Lessons in Integrity #11

As a first grader, I watched my teacher, Mrs. Kay, use a tool shaped like a very small crow bar to pry up thumb tacks. One day I took her thumb tack puller (it probably cost all of five cents) When my mom saw the puller, she asked if Mrs. Kay knew I had it. I admitted she did not know. My mom took me by the hand back to Mrs. Kay’s class room where I had to tell my teacher what I had done and return the tack puller. I was in tears. I remember Mrs. Kay taking me up on her lap and giving me a big hug…while reminding me never to steal anything again.

I was the Associate Pastor of a large church when I heard a staff member tell a secretary she would be getting a raise when he returned from his vacation. While away, the secretary’s old car broke down. She asked me if she could count on the raise – it would affect the car she bought. I confirmed that she would receive the raise. When the staff member returned, the secretary did not automatically receive the raise. She went to the staff person, told what had happened and that she needed the promised raise. The staff person denied he had made the promise. I went to the staff member and again he denied he ever promised the raise. Since I was the person who told the secretary she could count on it, Sally Jo and I gave her the amount needed until, several months later, she received the raise.

George Clark was a good friend and the CEO of the second largest bank in Dallas. While at a gathering in the Clark’s home I overheard someone tell George he understood the federal bank examiner was coming to Dallas to check out the banks there. When I asked George if he was concerned, his said “Why should I be?” George Clark was man of integrity.

I personally knew a camp director who drove large, sometimes overloaded trucks of building materials up to the camp. He knew the road to camp very well, and I was told that if the truck was over-loaded he would get off the main road so he could go around the weigh station on a back road. When I asked the camp director about this, he said it was true, but that in the Lord’s work it was sometimes necessary to do this to reduce transportation costs. His lack of integrity disappointed me

As the result of these, and other experiences, I have worked to live above reproach and often said at DL “do what is right – every time” and “never do anything that you would not like published on the front page of a news paper”

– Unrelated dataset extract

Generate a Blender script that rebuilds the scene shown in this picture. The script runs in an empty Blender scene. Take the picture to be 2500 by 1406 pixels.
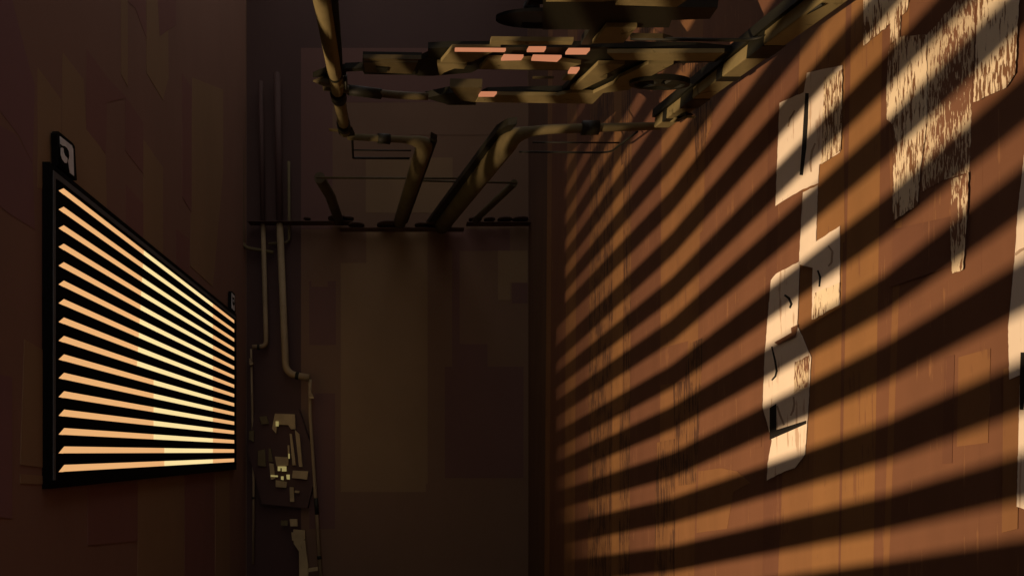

I told the DL staff that if they said I said something, I would accept their understanding as being true. I was determined that no staff member would ever be able to think I had been dishonest. In my 23 years as the DL Director I believe only one person took advantage of my promise.

Before I became Director of DL there was no annual audit. I insisted on DL having an annual CPA audit. I told the Board of Directors that if I had made mistakes, I wanted to know about it. I could accept the auditor or DL Board telling me I had made a mistake…but I did not want them to ever be able to say I had been dishonest.

At the end of camp, during the final sharing/communion service, Garret Larsen said he had learned “integrity” that summer at DL. I am certain Garret already understood integrity. His summer had underlined the importance of integrity. Garret is now the Director of a camp in Texas. There is no question in my mind: Garret is a man who lives and leads as a man of integrity.

I remember the words of a Billy Joel song….”Honesty is such a lonely word”.

“I know, my God, that you test the heart and are pleased with integrity” — I Chronicles 29:17

If we are going to Live In Partnership With God, we must accept the on-going challenge of Integrity.